Denmark and Sweden used their control of parts of the Baltic to fuel their militaries. Each claimed the Baltic as their own, and promised to protect foreign shipping. While the Nordic powers vied with one another over control, they both agreed that it should be the domain of one of them, not of an "outsider" like Poland or Russia. The Scandinavian powers tried to prevent the rise of their opposition through diplomatic treaties, which forbade other powers like Russia or Germany to build navies, and through military actions, whether targeting opponent naval forces, or through taking control of the Baltic ports. In one of the most notable actions to retain its monopoly over the Baltic, Denmark in 1637 destroyed, without declaration of war, the nascent Polish–Lithuanian Commonwealth Navy.
The numerous wars fought for the dominium maris baltici are often collectively referred to as the Northern Wars. Initially Denmark had the upper hand, but eventually it lost ground to Sweden. Neither Denmark nor Sweden managed to realize thorough military and economic control of the Baltic, though Sweden during her time as an empire came closest to that aim before the Great Northern War of 1700–1721.

Danish ''dominium maris baltici''

Historiography uses the term dominium maris baltici either in a narrower sense as a new Swedish concept of the Early Modern era, closely tied to the Swedish Empire, or in a wider sense including the preceding Danish hegemony in the southern Baltic Sea.
Denmark had subdued the southern Baltic coast from Holstein to Pomerania in the 12th century, but lost control in the 13th century after her defeat by German and Hanse forces in the Battle of Bornhöved, retaining just the principality of Rügen. Thereafter, the Hanseatic League became the dominant economic power in the Baltic Sea. Robert Bohn credits Valdemar IV "Atterdag" of Denmark as the first Danish king to pursue a policy of establishing a Danish dominium maris baltici, aiming at adding to Denmark's naval dominance an economical hegemony at the expense of the Hanseatic League. To achieve this aim, Valdemar sold Danish Estonia to the Teutonic Order state in 1346, consolidating his finances and raising an army from the revenue. After initial territorial gains, Valdemar conquered the Hanseatic town of Visby in 1361, resulting in a war decided in favour of the League in the peace of Stralsund in 1370, which marked the climax of Hanseatic power.
Atterdag's daughter and de facto successor, Lady Margaret, managed to concentrate the crowns of Denmark, Norway and Sweden in her Copenhagen-centered Kalmar Union from 1397. In 1429, Kalmar king Eric of Pomerania started to raise the Sound Dues from merchants entering or leaving the Baltic Sea, allowing the Copenhagen court to benefit from the Baltic Sea trade profits without engaging in economic adventures itself. The Sound Dues, imposed until 1857 and constituting a primary source of income for the Royal treasury, quickly became a contentious issue, which brought Denmark into conflict with the Hanseatic League and the neighboring powers.
After the break-up of the Kalmar Union in the early 16th-century, the Kingdom of Sweden became Denmark–Norway's primary rival for hegemony in the Baltic Sea. Christian IV of Denmark's victory in the Kalmar War in 1613 marked the last instance of a successful defense of a Danish dominium maris baltici against Sweden; subsequent wars ended in Sweden's favor of the latter. The period of Danish intervention in the Thirty Years' War of 1618–1648 is also considered part of the wars for the dominium maris baltici—in this war, however, the opponent was not the Swedish king, but the ambitious Holy Roman Emperor Ferdinand II, who temporarily planned to establish the Empire as a naval power in the Baltic. He assigned this task to Albrecht von Wallenstein, leading to a concerted action by Denmark and Sweden in the defense of Stralsund. The Danish defeat in the Battle of Wolgast and the subsequent Treaty of Lübeck in 1629, however, removed Denmark from the battlefield.

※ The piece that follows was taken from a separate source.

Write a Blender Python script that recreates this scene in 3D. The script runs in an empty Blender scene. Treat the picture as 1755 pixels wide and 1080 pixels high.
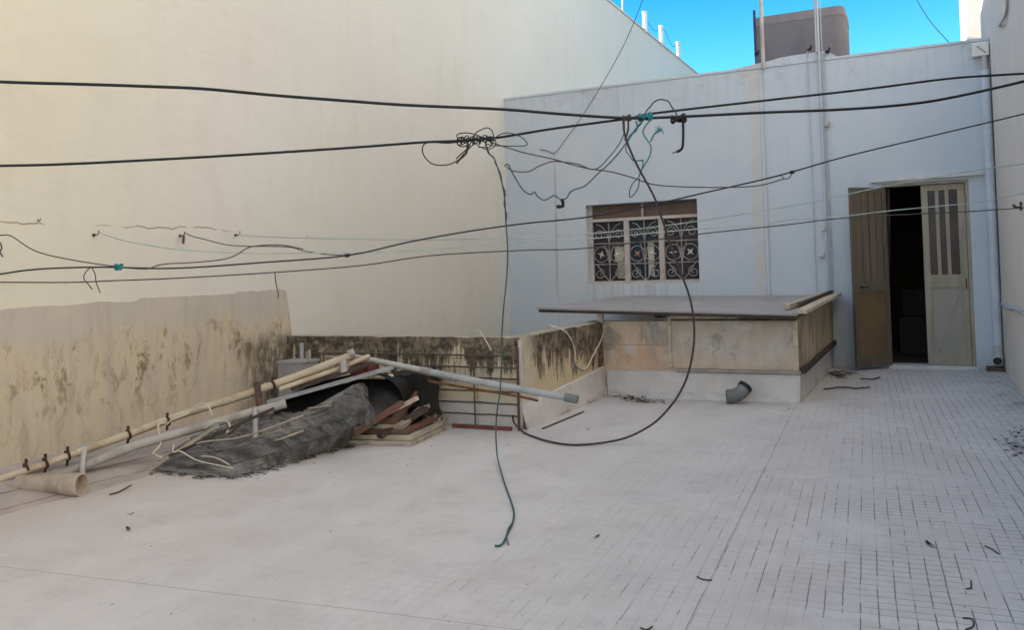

Swedish ''dominium maris baltici''

After Sweden had become independent from the Kalmar union, she became Denmark's major rival for the dominium maris baltici. The first war ascribed to this conflict is the Northern Seven Years' War, which between 1611 and 1613 followed the above-mentioned Kalmar War. Major Swedish successes followed the capture of Riga in 1621 and the Swedish landing in Pomerania in 1630. The gains in the Torstenson War, a theater of the Thirty Years' War, humiliated Denmark, and the subsequent Peace of Westphalia confirmed Sweden's status as a European great power. Swedish control of the Baltic was not thorough, however, since the maritime powers, especially the Dutch Republic, continued to be economically and militarily present and pursued their balance of power policy also in respect to Denmark and Sweden. The Second Northern War, the Scanian War and the first stage of the Great Northern War left Sweden's dominium maris baltici intact, yet it was finally ended by the Treaty of Nystad in 1721. Sweden had sought to secure her dominium maris baltici by turning many towns into fortresses, often under the aegis of Erik Dahlbergh. Since the Thirty Years' War, Sweden collected customs from merchant vessels on the Baltic Sea, in Swedish as well as in non-Swedish ports. These customs were calculated as a certain percentage of the value of transported goods, and once payment took place in any port, the respective receipt was valid for the whole dominium maris baltici.

Aftermath

The failure of the Scandinavian powers to take control of the Baltic, and steadfast refusal of other powers – local and international – to recognize their claims, is seen as one of the factors that led to the development of the "freedom of the seas" principle in international law.